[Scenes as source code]

______

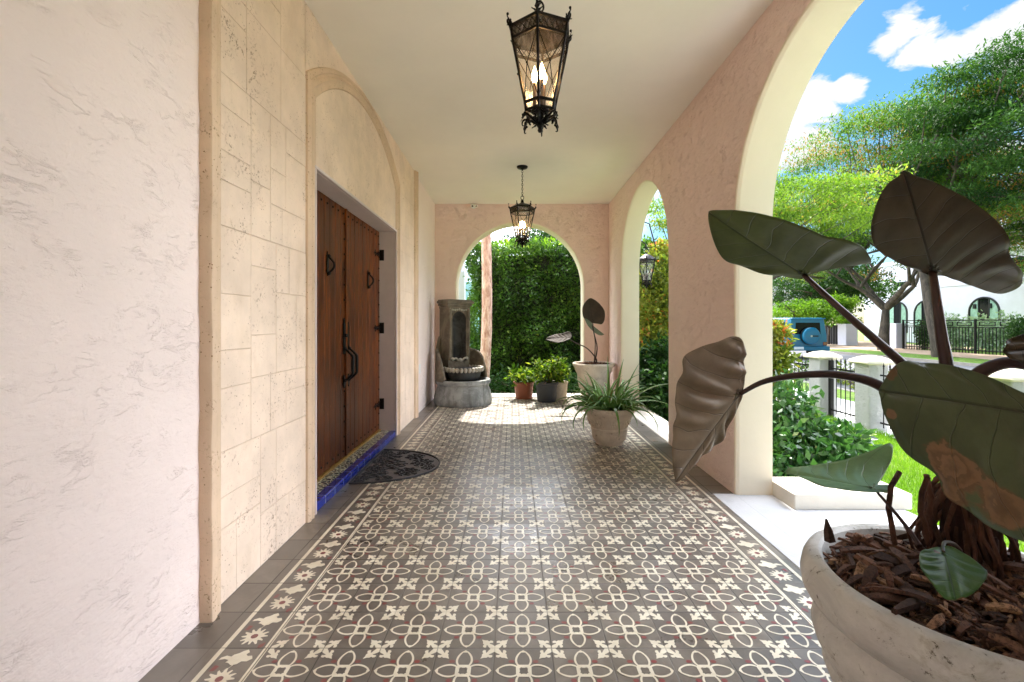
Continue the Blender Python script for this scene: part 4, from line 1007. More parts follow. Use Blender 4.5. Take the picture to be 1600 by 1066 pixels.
np_mesh('fronds', [list(v) for v in V], 3, M['lf_dark'], RNG.uniform(0, 1, len(fr)), pt)

def shrub(name, label, base, pufs, nleaf, leaf, mat, seed, cat='shrub', group=None, aspect=.45, up=.3, tone=.42, orange=None, stems=9):
    t = thing(name, label, cat, base, 0, group); rg = np.random.default_rng(seed); rp = random.Random(seed); B = Vector(base)
    mb = MB()
    for k in range(stems):
        c, r = pufs[k % len(pufs)]; e = Vector(c)-B+Vector((rp.uniform(-.5, .5)*r[0], rp.uniform(-.5, .5)*r[1], rp.uniform(0, .6)*r[2]))
        s = Vector((rp.uniform(-.12, .12), rp.uniform(-.12, .12), 0)); mid = (s+e)/2+Vector((rp.uniform(-.08, .08), rp.uniform(-.08, .08), .05)); mb.tube([s, mid, e], [.016, .011, .004], 6, cap=False)
    mb.build('stems', M['stemwood'], t, smooth='all')
    cen = [np.array(c)-np.array(base) for c, r in pufs]; rads = np.array([r for c, r in pufs])
    p, d, k = puff_points(cen, rads, nleaf, rg); tn = rg.uniform(-.18, .18, len(pufs))[k]
    r = tone+tn+rg.normal(0, .2, nleaf)
    p[:, 2] = np.maximum(p[:, 2], .01)
    leaves('foliage', p, leaf, mat, t, aspect, up, r, d*.8, 0, rng=rg)
    return t
def pf(u, v, Y, r): return (tuple(P(u, v, Y)), (r, r, r*.9))
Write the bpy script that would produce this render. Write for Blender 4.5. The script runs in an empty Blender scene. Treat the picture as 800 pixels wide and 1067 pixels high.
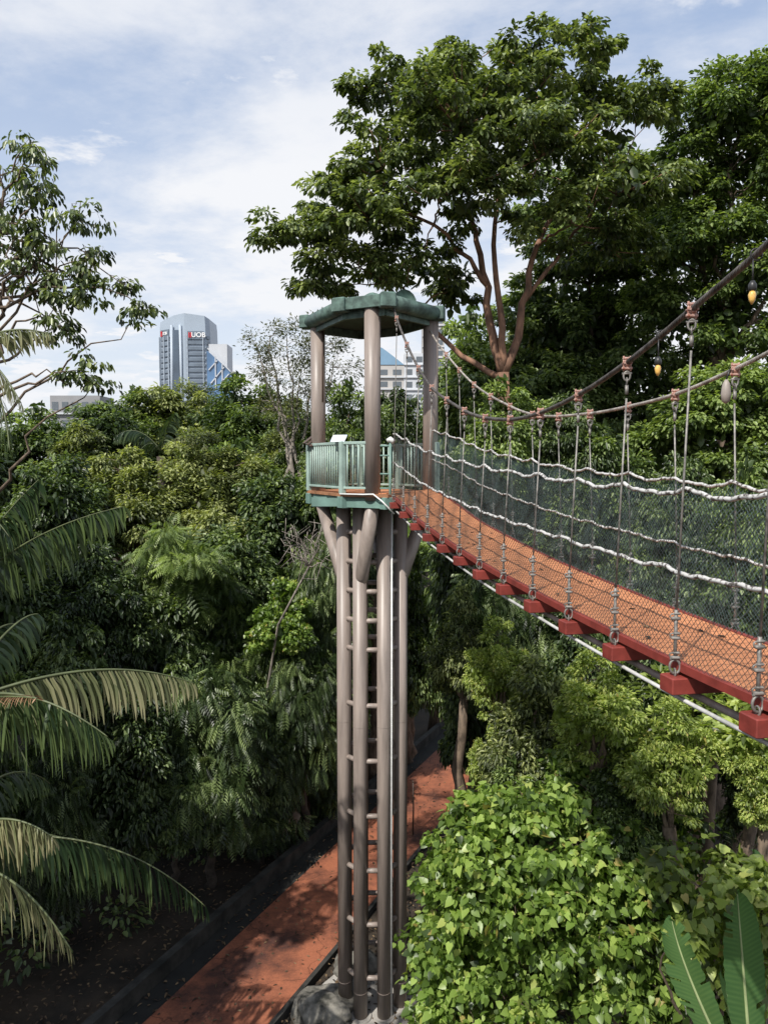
import bpy, math, random
import numpy as np
from mathutils import Vector, Matrix
random.seed(7); RNG = np.random.default_rng(7)
S = bpy.context.scene; COL = S.collection
EYE = 12.0; PIT = math.radians(3.7); F = 800.0

def P(px, py, Y):
    """world point at forward distance Y that the survey photo shows at (px, py)"""
    x = (px-400)/F; y = (533.5-py)/F
    dy = math.cos(PIT)+y*math.sin(PIT); dz = -math.sin(PIT)+y*math.cos(PIT)
    return Vector((x*Y/dy, Y, EYE+dz*Y/dy))

# ---------------------------------------------------------------- helpers
def link(o, parent=None):
    COL.objects.link(o)
    if parent is not None: o.parent = parent
    return o
def tag(o, label=None, cat=None, group=None, kind=None):
    if label: o['label'] = label
    if cat: o['category'] = cat
    if group: o['group'] = group
    if kind: o['kind'] = kind
    return o
def empty(name, loc, label, cat, group=None, rz=0.0):
    o = bpy.data.objects.new(name, None); o.empty_display_size = .2
    o.location = loc; o.rotation_euler = (0, 0, rz); COL.objects.link(o)
    return tag(o, label, cat, group)

class MB:
    def __init__(s): s.v = []; s.f = []; s.sm = []
    def add(s, vs, fs, smooth=False):
        n = len(s.v); s.v += [tuple(v) for v in vs]
        s.f += [tuple(i+n for i in f) for f in fs]; s.sm += [smooth]*len(fs)
    def box(s, c, d, M=None, bev=0.0):
        x, y, z = [k/2 for k in d]; c = Vector(c)
        if bev > 0:
            b = min(bev, x*.8, y*.8, z*.8); vs = []; fs = []
            pts = []
            for zz, ins in ((-z, b), (-z+b, 0), (z-b, 0), (z, b)):
                xi, yi = x-ins, y-ins
                pts.append([(-xi+b, -yi, zz), (xi-b, -yi, zz), (xi, -yi+b, zz), (xi, yi-b, zz), (xi-b, yi, zz), (-xi+b, yi, zz), (-xi, yi-b, zz), (-xi, -yi+b, zz)])
            for r in pts: vs += r
            for k in range(3):
                for i in range(8):
                    j = (i+1) % 8; fs.append((k*8+i, k*8+j, k*8+8+j, k*8+8+i))
            fs.append(tuple(range(7, -1, -1))); fs.append(tuple(range(24, 32)))
        else:
            vs = [(-x,-y,-z),(x,-y,-z),(x,y,-z),(-x,y,-z),(-x,-y,z),(x,-y,z),(x,y,z),(-x,y,z)]
            fs = [(3,2,1,0),(4,5,6,7),(0,1,5,4),(1,2,6,5),(2,3,7,6),(3,0,4,7)]
        vs = [Vector(v) for v in vs]
        if M is not None: vs = [M @ v for v in vs]
        s.add([v+c for v in vs], fs)
    def bar(s, a, b, w, h, up=(0,0,1), bev=0.0):
        a = Vector(a); b = Vector(b); d = b-a; L = d.length; d.normalize()
        u = Vector(up); sd = d.cross(u)
        if sd.length < 1e-4: sd = d.cross(Vector((1,0,0)))
        sd.normalize(); u = sd.cross(d)
        M = Matrix((d, sd, u)).transposed()
        s.box((a+b)/2, (L, w, h), M, bev)
    def tube(s, pts, r, n=10, cap=True, closed=False):
        pts = [Vector(p) for p in pts]; m = len(pts)
        rs = r if isinstance(r, (list, tuple)) else [r]*m
        vs = []; prev = None
        for i, p in enumerate(pts):
            if closed: d = pts[(i+1) % m]-pts[i-1]
            else: d = pts[min(i+1, m-1)]-pts[max(i-1, 0)]
            d.normalize()
            if prev is None:
                a = Vector((0,0,1)) if abs(d.z) < .9 else Vector((1,0,0))
                u = d.cross(a).normalized()
            else:
                u = (prev-d*prev.dot(d)).normalized()
            prev = u; w = d.cross(u)
            for k in range(n):
                t = 2*math.pi*k/n; vs.append(p+(u*math.cos(t)+w*math.sin(t))*rs[i])
        fs = []
        for i in range(m if closed else m-1):
            j = (i+1) % m
            for k in range(n):
                l = (k+1) % n; fs.append((i*n+k, i*n+l, j*n+l, j*n+k))
        s.add(vs, fs, True)
        if cap and not closed:
            k0 = len(s.v)-m*n
            s.f.append(tuple(k0+i for i in range(n-1, -1, -1))); s.sm.append(False)
            s.f.append(tuple(k0+(m-1)*n+i for i in range(n))); s.sm.append(False)
    def cyl(s, a, b, r, n=24, r2=None): s.tube([a, b], [r, r if r2 is None else r2], n)
    def prism(s, poly, z0, z1, closed=True):
        n = len(poly); vs = [(p[0], p[1], z0) for p in poly]+[(p[0], p[1], z1) for p in poly]
        fs = [(i, (i+1) % n, n+(i+1) % n, n+i) for i in range(n)]
        fs += [tuple(range(n-1, -1, -1)), tuple(range(n, 2*n))]
        s.add(vs, fs)
    def torus(s, c, R, r, axis='y', n=16, m=6, sx=1.0, sz=1.0):
        pts = []
        for i in range(n):
            t = 2*math.pi*i/n; a, b = R*math.cos(t)*sx, R*math.sin(t)*sz
            pts.append(Vector(c)+(Vector((a, 0, b)) if axis == 'y' else Vector((0, a, b)) if axis == 'x' else Vector((a, b, 0))))
        s.tube(pts, r, m, closed=True)
    def mesh(s, name):
        me = bpy.data.meshes.new(name); me.from_pydata(s.v, [], s.f)
        me.polygons.foreach_set('use_smooth', s.sm); me.update(); return me
    def build(s, name, m, parent=None):
        me = s.mesh(name); me.materials.append(m)
        o = bpy.data.objects.new(name, me); return link(o, parent)

def np_mesh(name, V, Fq, mat, tint=None, smooth=False):
    me = bpy.data.meshes.new(name); nv = len(V); nf, k = Fq.shape
    me.vertices.add(nv); me.vertices.foreach_set('co', np.ascontiguousarray(V, dtype=np.float32).ravel())
    me.loops.add(nf*k); me.loops.foreach_set('vertex_index', np.ascontiguousarray(Fq, dtype=np.int32).ravel())
    me.polygons.add(nf); me.polygons.foreach_set('loop_start', np.arange(0, nf*k, k, dtype=np.int32))
    try: me.polygons.foreach_set('loop_total', np.full(nf, k, dtype=np.int32))
    except Exception: pass
    if smooth: me.polygons.foreach_set('use_smooth', np.ones(nf, dtype=bool))
    me.update(calc_edges=True)
    if tint is not None:
        a = me.attributes.new('tint', 'FLOAT', 'POINT'); a.data.foreach_set('value', np.ascontiguousarray(tint, dtype=np.float32))
    me.materials.append(mat); return me
def ob(name, me, parent=None, loc=None):
    o = bpy.data.objects.new(name, me)
    if loc is not None: o.location = loc
    return link(o, parent)

# ---------------------------------------------------------------- materials
class NT:
    def __init__(s, m): s.t = m.node_tree; s.n = s.t.nodes; s.l = s.t.links
    def __call__(s, ty, **kw):
        n = s.n.new(ty)
        for k, v in kw.items():
            if k.startswith('i_'):
                key = k[2:].replace('_', ' '); n.inputs[key].default_value = v
            else: setattr(n, k, v)
        return n
def pmat(name, col, rough=.6, var=.15, scale=3.0, col2=None, metal=0.0, bump=0.0, bscale=30.0, spec=.5, stretch=None, thr=(.35,.65)):
    m = bpy.data.materials.new(name); m.use_nodes = True; N = NT(m); b = N.n['Principled BSDF']
    b.inputs['Roughness'].default_value = rough; b.inputs['Metallic'].default_value = metal
    b.inputs['Specular IOR Level'].default_value = spec
    tc = N('ShaderNodeTexCoord'); src = tc.outputs['Object']
    if stretch:
        mp = N('ShaderNodeMapping'); mp.inputs['Scale'].default_value = stretch; N.l.new(src, mp.inputs[0]); src = mp.outputs[0]
    no = N('ShaderNodeTexNoise', i_Scale=scale, i_Detail=6.0, i_Roughness=.6); N.l.new(src, no.inputs['Vector'])
    mr = N('ShaderNodeMapRange'); mr.inputs[1].default_value = thr[0]; mr.inputs[2].default_value = thr[1]; N.l.new(no.outputs[0], mr.inputs[0])
    mx = N('ShaderNodeMix', data_type='RGBA'); N.l.new(mr.outputs[0], mx.inputs[0])
    c2 = col2 if col2 else tuple(c*(1-var*2) for c in col)
    mx.inputs[6].default_value = (*c2, 1); mx.inputs[7].default_value = (*[min(1, c*(1+(0 if col2 else var))) for c in col], 1)
    N.l.new(mx.outputs[2], b.inputs['Base Color'])
    if bump > 0:
        n2 = N('ShaderNodeTexNoise', i_Scale=bscale, i_Detail=5.0); N.l.new(src, n2.inputs['Vector'])
        bp = N('ShaderNodeBump', i_Strength=bump, i_Distance=.02); N.l.new(n2.outputs[0], bp.inputs['Height']); N.l.new(bp.outputs[0], b.inputs['Normal'])
    return m
def leafmat(name, dark, mid, light, rough=.42, trans=.3, tcol=None, orand=.25, spec=.5):
    m = bpy.data.materials.new(name); m.use_nodes = True; N = NT(m); b = N.n['Principled BSDF']; out = N.n['Material Output']
    at = N('ShaderNodeAttribute', attribute_name='tint')
    oi = N('ShaderNodeObjectInfo')
    ma = N('ShaderNodeMath', operation='MULTIPLY_ADD'); ma.inputs[1].default_value = orand; N.l.new(oi.outputs['Random'], ma.inputs[0])
    sb = N('ShaderNodeMath', operation='SUBTRACT'); sb.inputs[1].default_value = orand/2; N.l.new(at.outputs['Fac'], sb.inputs[0]); N.l.new(sb.outputs[0], ma.inputs[2])
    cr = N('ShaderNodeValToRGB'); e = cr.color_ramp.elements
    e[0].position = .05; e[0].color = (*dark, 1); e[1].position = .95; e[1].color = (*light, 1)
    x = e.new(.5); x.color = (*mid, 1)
    if name in ('leaf_heart', 'leaf_lime'): e[-1].position = .9; y = e.new(.985); y.color = (.36, .30, .09, 1)
    ma.use_clamp = True; N.l.new(ma.outputs[0], cr.inputs[0]); N.l.new(cr.outputs[0], b.inputs['Base Color'])
    if name in ('leaf_heart', 'leaf_lime'): N.l.new(at.outputs['Fac'], cr.inputs[0])
    b.inputs['Roughness'].default_value = rough; b.inputs['Specular IOR Level'].default_value = spec
    tr = N('ShaderNodeBsdfTranslucent')
    mm = N('ShaderNodeMix', data_type='RGBA', blend_type='MULTIPLY'); mm.inputs[0].default_value = 1
    N.l.new(cr.outputs[0], mm.inputs[6]); mm.inputs[7].default_value = (*(tcol or (1.9, 2.0, .7)), 1); N.l.new(mm.outputs[2], tr.inputs[0])
    ms = N('ShaderNodeMixShader'); ms.inputs[0].default_value = trans
    N.l.new(b.outputs[0], ms.inputs[1]); N.l.new(tr.outputs[0], ms.inputs[2]); N.l.new(ms.outputs[0], out.inputs[0])
    return m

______

Aim of the task » Retype only the lines above from the one with "Write the bpy" through the one with "return Vector((x*Y/dy, Y, EYE+dz*Y/dy))", exactly and with both ends. Images stay out.

Solution to this task »
Write the bpy script that would produce this render. Write for Blender 4.5. The script runs in an empty Blender scene. Treat the picture as 800 pixels wide and 1067 pixels high.
import bpy, math, random
import numpy as np
from mathutils import Vector, Matrix
random.seed(7); RNG = np.random.default_rng(7)
S = bpy.context.scene; COL = S.collection
EYE = 12.0; PIT = math.radians(3.7); F = 800.0

def P(px, py, Y):
    """world point at forward distance Y that the survey photo shows at (px, py)"""
    x = (px-400)/F; y = (533.5-py)/F
    dy = math.cos(PIT)+y*math.sin(PIT); dz = -math.sin(PIT)+y*math.cos(PIT)
    return Vector((x*Y/dy, Y, EYE+dz*Y/dy))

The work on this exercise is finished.